In december 2019 is de business unit Glastuinbouw van Wageningen University & Research gestart met een demonstratieproef met drie verschillende CO2-doseerniveaus in tomaat. Het uiteindelijke doel is om de telers te ondersteunen bij het verlagen van het CO2-gebruik. Dit is in de toekomst nodig omdat de emissies omlaag moeten en CO2 schaarser en duurder wordt.
In de proef beperken onderzoekers het verlies van CO2. Dat gebeurt door een verlaagde doseersnelheid toe te passen in combinatie met een lager setpoint voor de CO2-concentratie. Door deze combinatie zal de CO2-concentratie bij ramen dicht verschillen in niveau.
Dit terwijl in de zomer bij grote raamstanden wordt verwacht dat in twee afdelingen de concentratie CO₂ iets boven de buitenlucht zit en onderling er weinig verschillen zijn, de behandeling met geringe dosering op buitenluchtconcentratie zal zitten of zelfs lager, schrijven Pieter de Visser en Arie de Gelder van de WUR op Kas als Energiebron.
De concentraties worden ook gemeten.

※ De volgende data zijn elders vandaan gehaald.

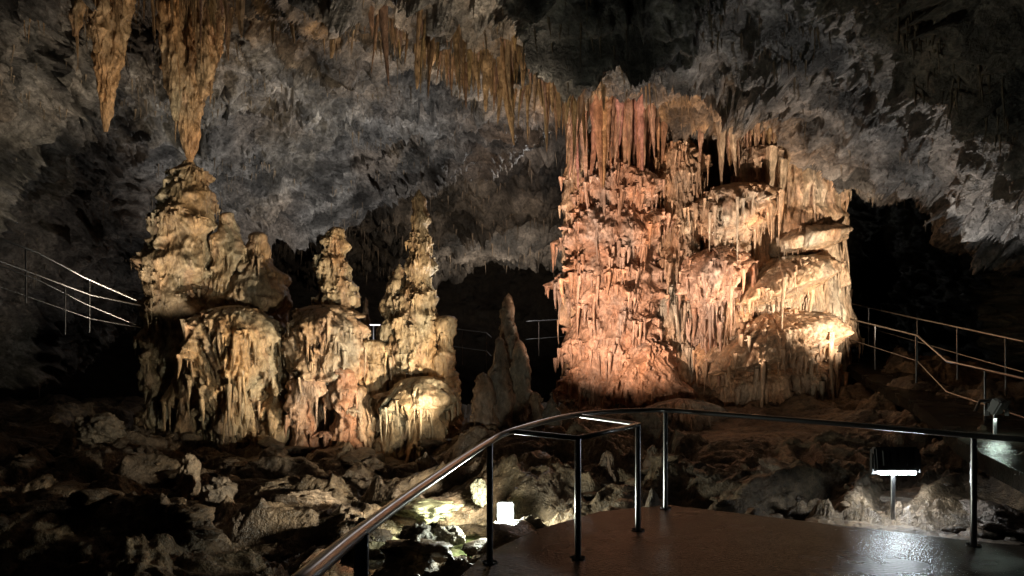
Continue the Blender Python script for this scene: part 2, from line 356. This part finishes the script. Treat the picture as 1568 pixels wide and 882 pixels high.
flow(mb,[(208,1040,2,18),(213,1040,14,18),(240,1038,24,18),(270,1042,28,18),(300,1040,17,18),(330,1044,28,18),(380,1036,22,18),(420,1034,34,18),(520,1030,40,18),(640,1030,56,18)],.85,WARM,3,tiers=20,A=.24,L=.42,H=.25,dl=.38,dr=.038,**CK)
flow(mb,[(282,1118,3,17.6),(290,1118,44,17.6),(320,1122,56,17.6),(345,1124,50,17.6),(365,1122,22,17.6),(420,1112,20,17.6),(460,1106,28,17.6),(640,1106,42,17.6)],1.1,WARM,4,tiers=12,A=.32,L=.5,H=.28,dl=.5,dr=.042,shear=.12,**CK)
flow(mb,[(380,1088,3,17.4),(388,1088,34,17.4),(420,1088,44,17.4),(455,1086,34,17.4),(480,1086,16,17.4),(560,1086,18,17.4)],1.0,RED,46,tiers=7,A=.28,L=.5,H=.28,dl=.5,dr=.042,shear=.25,**CK)
flow(mb,[(225,1160,3,18),(235,1165,28,18),(300,1165,30,18),(350,1160,20,18),(430,1160,20,18)],.6,WARM,44,tiers=6,A=.2,L=.6,H=.5,dl=.5,**CK)
flow(mb,[(150,1206,60,19.1),(225,1212,74,19.0),(300,1207,76,18.9),(330,1206,70,18.9),(345,1208,76,18.9),(400,1206,74,18.9),(500,1206,76,18.9),(560,1208,78,18.9),(640,1200,80,18.9)],1.7,PALE,5,tiers=9,A=.16,L=.5,H=.9,flute=.05,pop=.012,tilt=.5,knob=.03,lump=.04,fz=.25,dl=.4)
flow(mb,[(340,1225,3,18),(348,1225,30,18),(370,1222,52,18),(385,1222,46,18),(400,1222,16,18),(440,1222,8,18)],1.5,PALE,61,tiers=3,A=.22,L=.4,H=.5,tilt=.2,flute=.05,dl=.45,lump=.05,knob=.03,fz=.3,shear=.2)
flow(mb,[(392,1192,3,17.6),(400,1192,46,17.6),(420,1190,76,17.6),(445,1188,84,17.6),(462,1190,38,17.6),(490,1194,20,17.6),(530,1194,16,17.6)],1.6,PALE,6,tiers=6,A=.3,L=.5,H=.4,tilt=.3,flute=.065,dl=.6,dr=.045,lump=.05,knob=.03,fz=.3,shear=.32)
flow(mb,[(476,1178,3,17.3),(486,1178,56,17.3),(510,1178,88,17.3),(540,1178,98,17.3),(558,1182,54,17.3),(600,1190,30,17.3)],1.75,WARM,7,tiers=6,A=.3,L=.6,w=.14,H=.35,tilt=.3,flute=.09,dl=.65,dr=.045,lump=.06,knob=.03,fz=.3,shear=.30)
flow(mb,[(540,1172,3,17.4),(548,1172,66,17.4),(575,1174,92,17.4),(600,1176,84,17.4),(640,1176,76,17.4)],1.4,WARM,71,tiers=5,A=.27,L=.6,w=.14,H=.35,tilt=.3,flute=.1,dl=.55,dr=.045,lump=.06,knob=.03,fz=.2,shear=.2,rust=.2)
flow(mb,[(520,995,3,17.2),(532,995,28,17.2),(570,995,42,17.2),(600,1005,50,17.2),(640,1005,46,17.2)],.8,RED,8,tiers=9,A=.24,L=.3,H=.22,lump=.12,knob=.08)
flow(mb,[(610,1045,3,15.5),(618,1045,46,15.5),(650,1045,60,15.5),(700,1045,56,15.5)],.8,GR,9,tiers=4,A=.2,L=.4,dl=.4)
for i in range(400):
    u=rng.uniform(872,1190); d=17.3+rng.uniform(0,1.8)
    vt=150+max(0,(u-1060))*.25
    wave=.75+.35*math.sin(u*.045)+.2*math.sin(u*.13)
    Ln=(.3+rng.gamma(2.2,.3))*wave
    top=from_px(u,vt-16,d); cone(mb,top,min(Ln,2.1)+.3,rng.uniform(.04,.13),i,np.array(RED if u<1060 else WARM)*rng.uniform(.8,1.15)*np.array([1,rng.uniform(.82,1.02),rng.uniform(.7,1.02)]),12,22,rng.uniform(.4,1),.55)
for i in range(34):
    u=rng.uniform(895,985); cone(mb,from_px(u,138,17.1+rng.uniform(0,.5)),rng.uniform(1.2,2.8),rng.uniform(.05,.16),i+777,np.array(RED)*np.array([1,rng.uniform(.78,1.02),rng.uniform(.65,1.02)]),16,36,.8,.5)
for i in range(60):
    u=rng.uniform(1180,1305); d=17.4+rng.uniform(-.2,1.0)
    cone(mb,from_px(u,185+(u-1180)*.35,d),rng.uniform(.25,.9),rng.uniform(.03,.08),i+900,PALE,10,16)
for (u,v,ln,r) in ((880,165,1.9,.12),(893,165,2.3,.13),(1075,165,1.5,.13),(1105,180,1.9,.14),(1125,180,1.6,.12),(1180,240,1.8,.12),(1195,260,1.5,.1),(1290,235,1.2,.12),(1000,165,1.4,.11)):
    cone(mb,from_px(u,v-15,17.2),ln,r,int(u),RED if u<1080 else PALE,24,46)
mb.build('flowstone_column',M_flow)
# ---------------------------------------------------------------- stalagmites (left group)
OC=(.46,.335,.20)
def stal(name,parts):
    mb=MB()
    for a in parts: flow(mb,*a[:4],**a[4])
    return mb.build(name,M_flow)
stal('stalagmite',[
 ([(244,290,1,16),(252,290,9,16),(266,289,22,16),(280,286,22,16),(300,283,35,16),(318,280,33,16),(340,276,44,16),(365,275,40,16),(400,274,49,16),(430,270,42,16),(480,272,45,16),(520,262,34,16),(560,262,40,16),(600,256,30,16),(640,258,36,16),(720,262,42,16)],.65,OC,11,dict(tiers=34,A=.14,L=.16,w=.1,H=.13,lump=.12,knob=.13,dl=.15)),
 ([(325,352,1,16.3),(340,350,9,16.3),(375,344,22,16.3),(450,342,32,16.3),(700,342,38,16.3)],.6,OC,12,dict(tiers=8,A=.1,L=.2,knob=.14,H=.3,fz=.3)),
 ([(355,396,1,16.5),(372,396,10,16.5),(400,394,24,16.5),(440,390,42,16.5),(700,390,46,16.5)],.7,(.36,.26,.16),13,dict(tiers=5,A=.09,L=.2,lump=.18,knob=.14,fz=.3))])
stal('stalagmite',[
 ([(468,362,3,15.6),(476,362,58,15.6),(530,364,68,15.6),(570,362,64,15.6),(596,362,48,15.6),(640,362,36,15.6),(700,362,30,15.6)],1.05,OC,14,dict(tiers=6,A=.28,L=.8,w=.15,H=.5,flute=.09,knob=.08,lump=.12,dl=.55,dr=.045,fz=.3)),
 ([(520,300,3,15.7),(535,300,18,15.7),(570,300,24,15.7),(620,302,22,15.7),(700,302,20,15.7)],.5,OC,114,dict(tiers=5,A=.18,L=.5,H=.3,dl=.45)),
 ([(600,345,2,15.1),(612,345,9,15.1),(650,343,13,15.1),(720,343,15,15.1)],.25,OC,115,dict(tiers=5,A=.1,L=.3)),
 ([(560,424,3,15.5),(570,424,12,15.5),(620,424,18,15.5),(700,424,22,15.5)],.4,OC,15,dict(tiers=5,A=.14,L=.3))])
stal('stalagmite',[
 ([(347,514,1,16),(355,514,9,16),(372,513,20,16),(385,513,16,16),(410,512,26,16),(430,512,22,16),(455,512,30,16),(495,512,28,16),(560,512,38,16)],.45,OC,16,dict(tiers=17,A=.13,L=.18,w=.1,H=.15,lump=.12,knob=.13,dl=.15)),
 # body parts round an open hollow at its foot
 ([(466,500,3,15.7),(474,500,44,15.7),(520,502,50,15.7),(555,503,54,15.7),(580,503,46,15.7),(598,503,20,16.0),(660,503,14,16.2),(720,503,14,16.2)],.9,(.40,.29,.19),17,dict(tiers=8,A=.2,L=.35,H=.3,flute=.05,pop=.04,knob=.14,lump=.12,dl=.35)),
 ([(560,466,3,15.2),(570,466,14,15.2),(605,464,17,15.2),(635,462,13,15.2),(720,462,18,15.2)],.35,(.40,.24,.15),217,dict(tiers=7,A=.14,L=.25,lump=.08,rust=.4)),
 ([(562,524,3,15.2),(572,524,13,15.2),(605,528,16,15.2),(640,532,13,15.2),(720,534,18,15.2)],.35,(.40,.24,.15),218,dict(tiers=7,A=.14,L=.25,lump=.08,rust=.4)),
 ([(660,496,2,15.0),(668,496,12,15.0),(720,496,24,15.0)],.3,(.36,.2,.13),219,dict(tiers=3,A=.1,L=.2)),
 ([(590,548,3,15.3),(605,548,10,15.3),(660,550,13,15.3),(720,550,15,15.3)],.3,(.40,.28,.18),118,dict(tiers=5,A=.12,L=.3))])
stal('stalagmite',[
 ([(290,642,1,16),(298,642,5,16),(308,642,10,16),(318,642,8,16),(335,643,14,16),(350,643,11,16),(372,644,18,16),(388,644,14,16),(410,645,23,16),(425,643,19,16),(450,640,30,16),(500,638,36,16),(550,640,40,16),(600,645,46,16),(700,650,60,16)],.65,OC,18,dict(tiers=30,A=.13,L=.16,w=.1,H=.14,lump=.12,knob=.12,dl=.15)),
 ([(405,612,1,16.2),(420,612,7,16.2),(460,608,16,16.2),(600,606,24,16.2),(700,606,28,16.2)],.4,OC,19,dict(tiers=9,A=.11,L=.2)),
 ([(483,684,2,15.8),(490,684,9,15.8),(540,684,10,15.8),(600,682,13,15.8),(700,680,18,15.8)],.25,OC,20,dict(tiers=10,A=.08,L=.12,H=.12,dl=.12)),
 ([(576,650,3,15.3),(584,650,40,15.3),(615,648,46,15.3),(638,640,32,15.3),(720,640,30,15.3)],.75,OC,21,dict(tiers=5,A=.24,L=.5,H=.3,knob=.12,lump=.16,dl=.45)),
 ([(520,572,2,15.8),(535,572,12,15.8),(575,575,16,15.8),(720,575,20,15.8)],.35,OC,22,dict(tiers=8,A=.12,L=.25)),
 ([(600,600,2,15.2),(612,600,10,15.2),(650,600,16,15.2),(720,600,22,15.2)],.35,OC,23,dict(tiers=6,A=.12,L=.25))])
def sm(u,v,w,vb,d,seed,tint=GR):
    h=vb-v
    stal('stalagmite',[([(v,u,1,d),(v+.04*h,u,w*.25,d),(v+.3*h,u,w*.5,d),(v+.6*h,u+1,w*.75,d),(vb,u,w,d)],w/F*d*1.05,tint,seed,dict(tiers=10,A=.07,L=.12,w=.08,H=.1,lump=.09,flute=.02,knob=.07,dl=.1,dr=.02))])
DK=(.2,.15,.11)
sm(779,449,15,590,15,24); sm(795,520,24,660,14.6,25,GR); sm(765,515,20,680,14.3,26,(.25,.17,.12)); sm(740,570,22,690,14,27,(.25,.17,.12)); sm(820,600,12,660,14,28,DK)
sm(560,455,12,640,17.5,29); sm(845,600,10,650,14,30,DK)
sm(930,690,20,780,11,47,BRN);sm(1000,680,24,780,11.5,48,BRN)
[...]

De verwachting is dat het gewas zich aan de lage concentraties aanpast door de CO2 efficiënter te benutten. Het resultaat van de doseerstrategie is een groot verschil in totale doseerhoeveelheden en de vraag is hoe het gewas reageert in ontwikkeling en productie.
De CO2-verdeelslang voor OCAP CO2 hangt op ongeveer 1 meter boven de teeltgoot.
Goed vergelijk
De overige teeltaspecten zijn zoveel mogelijk gelijk gehouden tussen de behandelingen om een goed vergelijk in CO₂-reactie mogelijk te maken. Geteeld wordt het ras Merlice met een stengeldichtheid van 2.5 m-2 m, het kasdek heeft diffuus glas, de ventilatietemperatuur is gelijk en de doseertijd tussen 1 uur na zon op tot 1 uur voor zon onder. Afhankelijk van de plantbelasting wordt er op 5 of 6 vruchten gesnoeid en al dan niet meer blad geplukt, zodat het gewas er altijd goed bij staat.